At his weekly press conference the next day, Paxton said he’s always had a problem with what little of a role the legislature has in the judicial selection process. Of the 15 appointments to the JNC, the Senate and House leaders each get one appointment, compared to the governor’s six.
From the legislature's perspective, Paxton said, he and his colleagues are closest to the state's citizens.

”The people are not represented on that board,” Paxton said of the JNC.
Senate Democrats have pushed back on Republicans’ claims the JNC needs reform.
Sens. Cari Hicks wasn’t sold on the way Congress does things being more transparent — or representative of the public — than Oklahoma’s half-century-old process. She questioned Guthrie about it during his committee presentation.
“Do you feel like this has the propensity to heighten the politicization of our executives or of our judicial branch?” she said.
Guthrie said having the Senate confirm whomever the governor recommends voids that concern.
”With Senate confirmation, it will have confirmation across all 77 counties of our state representation from all the Senate members that will have a part of that process,” he said. “But as far as the GNC, we don't know what happens behind closed doors. It is not a transparent process.”
Senate Minority Leader Julia Kirt said an independent judiciary is of utmost importance to the state, and switching to a mock-up of federal politics is not the way to maintain one.
”The most important thing is an independent judiciary,” Kirt said. “My big worry is that you turn it into a circus, a political circus, instead of focusing on qualification and preparation.”
Kirt said she feels like the justices serving in Oklahoma have been balanced and fair — mostly — and that making the process a spectacle contradicts the goal of an apolitical judicial branch.
The SJR passed the Senate Rules Committee Wednesday with a 16-3 vote.

The House’s Alternative
In the House, Rep. Moore is running his chamber’s alternative to a Senate attempt at replacing the judicial selection process, House Joint Resolution 1024.
”HJR 1024 is a significantly long work in progress, “ Moore said. “What this does in a nutshell, it updates to remove political party affiliation restrictions.”
It also allows members of the JNC to serve up to 12 years consecutively. That means gubernatorial appointees could weigh in on state supreme and appellate court justice selections for longer than a governor can stay in office, entrenching long-lasting executive influence into the judiciary.
House Speaker Kyle Hilbert, R-Bristow, said in his weekly press conference that this year’s resolution is a second attempt to reform the justice selection in Oklahoma.
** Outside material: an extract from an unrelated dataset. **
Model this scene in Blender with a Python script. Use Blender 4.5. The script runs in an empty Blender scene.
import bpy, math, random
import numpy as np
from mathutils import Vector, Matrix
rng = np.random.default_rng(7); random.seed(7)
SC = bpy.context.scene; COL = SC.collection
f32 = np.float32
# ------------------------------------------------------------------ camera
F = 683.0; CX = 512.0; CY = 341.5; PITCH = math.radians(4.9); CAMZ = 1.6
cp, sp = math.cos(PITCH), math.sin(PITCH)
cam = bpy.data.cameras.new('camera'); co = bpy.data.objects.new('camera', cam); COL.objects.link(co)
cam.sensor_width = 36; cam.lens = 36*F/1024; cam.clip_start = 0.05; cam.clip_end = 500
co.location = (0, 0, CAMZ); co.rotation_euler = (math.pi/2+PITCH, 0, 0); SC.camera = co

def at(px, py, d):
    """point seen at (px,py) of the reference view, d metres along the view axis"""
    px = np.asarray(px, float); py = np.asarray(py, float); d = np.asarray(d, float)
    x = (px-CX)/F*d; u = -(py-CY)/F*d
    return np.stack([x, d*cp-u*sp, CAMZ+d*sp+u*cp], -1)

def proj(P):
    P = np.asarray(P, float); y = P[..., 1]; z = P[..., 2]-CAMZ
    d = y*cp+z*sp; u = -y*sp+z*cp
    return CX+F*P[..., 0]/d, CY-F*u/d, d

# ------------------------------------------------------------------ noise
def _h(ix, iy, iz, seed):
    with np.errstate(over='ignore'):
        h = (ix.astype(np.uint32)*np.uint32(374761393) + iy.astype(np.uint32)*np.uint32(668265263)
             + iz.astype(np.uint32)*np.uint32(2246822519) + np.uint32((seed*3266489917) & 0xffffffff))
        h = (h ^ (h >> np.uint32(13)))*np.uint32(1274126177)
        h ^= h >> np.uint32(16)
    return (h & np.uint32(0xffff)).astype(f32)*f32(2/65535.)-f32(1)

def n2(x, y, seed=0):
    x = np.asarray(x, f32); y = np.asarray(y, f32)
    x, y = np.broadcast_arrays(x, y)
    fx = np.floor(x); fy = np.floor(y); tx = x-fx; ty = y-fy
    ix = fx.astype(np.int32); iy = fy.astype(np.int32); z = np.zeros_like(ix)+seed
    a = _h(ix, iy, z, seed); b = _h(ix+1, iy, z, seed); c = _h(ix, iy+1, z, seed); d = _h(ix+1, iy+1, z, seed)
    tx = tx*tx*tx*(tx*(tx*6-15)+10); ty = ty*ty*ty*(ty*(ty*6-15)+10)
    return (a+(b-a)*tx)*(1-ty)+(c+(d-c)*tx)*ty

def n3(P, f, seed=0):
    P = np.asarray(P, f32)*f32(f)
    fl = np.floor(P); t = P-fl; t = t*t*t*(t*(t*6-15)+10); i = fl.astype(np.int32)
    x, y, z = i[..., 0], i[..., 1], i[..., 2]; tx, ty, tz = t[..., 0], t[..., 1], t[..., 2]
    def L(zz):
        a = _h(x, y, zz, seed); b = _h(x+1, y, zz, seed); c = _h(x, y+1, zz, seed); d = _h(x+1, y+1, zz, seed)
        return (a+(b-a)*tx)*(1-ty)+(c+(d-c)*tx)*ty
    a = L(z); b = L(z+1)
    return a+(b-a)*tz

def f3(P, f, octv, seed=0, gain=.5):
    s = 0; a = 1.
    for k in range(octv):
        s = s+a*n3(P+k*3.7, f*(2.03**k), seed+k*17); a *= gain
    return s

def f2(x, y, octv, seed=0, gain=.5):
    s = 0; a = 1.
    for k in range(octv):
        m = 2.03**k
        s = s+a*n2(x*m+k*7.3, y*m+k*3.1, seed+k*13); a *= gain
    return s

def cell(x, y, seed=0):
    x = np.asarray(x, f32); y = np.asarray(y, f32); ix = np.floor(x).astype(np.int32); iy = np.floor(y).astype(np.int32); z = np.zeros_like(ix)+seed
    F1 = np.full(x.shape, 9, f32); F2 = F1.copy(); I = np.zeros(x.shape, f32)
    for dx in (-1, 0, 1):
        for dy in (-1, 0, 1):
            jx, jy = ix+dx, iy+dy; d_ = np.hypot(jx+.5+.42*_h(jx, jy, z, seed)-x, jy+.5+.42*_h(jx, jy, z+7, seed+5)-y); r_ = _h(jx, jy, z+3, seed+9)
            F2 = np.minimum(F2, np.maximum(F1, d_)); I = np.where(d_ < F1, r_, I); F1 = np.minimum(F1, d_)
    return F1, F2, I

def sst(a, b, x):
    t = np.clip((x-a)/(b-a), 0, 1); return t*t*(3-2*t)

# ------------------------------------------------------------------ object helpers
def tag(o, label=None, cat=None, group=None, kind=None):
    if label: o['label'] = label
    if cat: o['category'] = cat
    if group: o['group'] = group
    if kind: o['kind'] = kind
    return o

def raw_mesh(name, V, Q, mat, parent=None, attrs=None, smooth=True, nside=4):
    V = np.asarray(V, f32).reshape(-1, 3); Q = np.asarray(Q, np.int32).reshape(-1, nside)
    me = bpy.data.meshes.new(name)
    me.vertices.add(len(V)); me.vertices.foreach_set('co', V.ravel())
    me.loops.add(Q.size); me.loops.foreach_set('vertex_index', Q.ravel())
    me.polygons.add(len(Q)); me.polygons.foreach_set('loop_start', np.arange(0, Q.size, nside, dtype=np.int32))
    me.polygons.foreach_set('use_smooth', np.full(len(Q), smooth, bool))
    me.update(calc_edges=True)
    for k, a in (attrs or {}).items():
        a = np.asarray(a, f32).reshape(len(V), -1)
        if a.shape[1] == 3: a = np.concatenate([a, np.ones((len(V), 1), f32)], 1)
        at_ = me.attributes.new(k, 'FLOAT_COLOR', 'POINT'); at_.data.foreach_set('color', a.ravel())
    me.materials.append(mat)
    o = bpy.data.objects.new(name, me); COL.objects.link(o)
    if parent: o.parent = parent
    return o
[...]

Last year, he said, the House denied what the Senate is trying to accomplish this session again.
”Last year in our chamber, SJR 34 failed on the House floor, which would have repealed the Judicial nominating commission,” Hilbert said. “We've had long conversations over the interim, so when we rejected SJR 34, that was not an endorsement of keeping things as is.”
It was, he said, a moment to return to the drawing board and craft what he called a “better system.”
In addition to longer terms for JNC members and no party balance requirements among members, HJR 1024 removes language requiring board members not to be attorneys and the disclosure of political affiliations.
Hilbert called the reforms “common sense” changes to the state’s justice system. The resolution passed The House Rules Committee on Wednesday with a 9-1 vote.
Rep. Andy Fugate was the sole no vote in the committee.
If they manage to survive the scrutiny of the opposing chambers and be signed by the governor, both measures would end up before a vote of the people during a general election.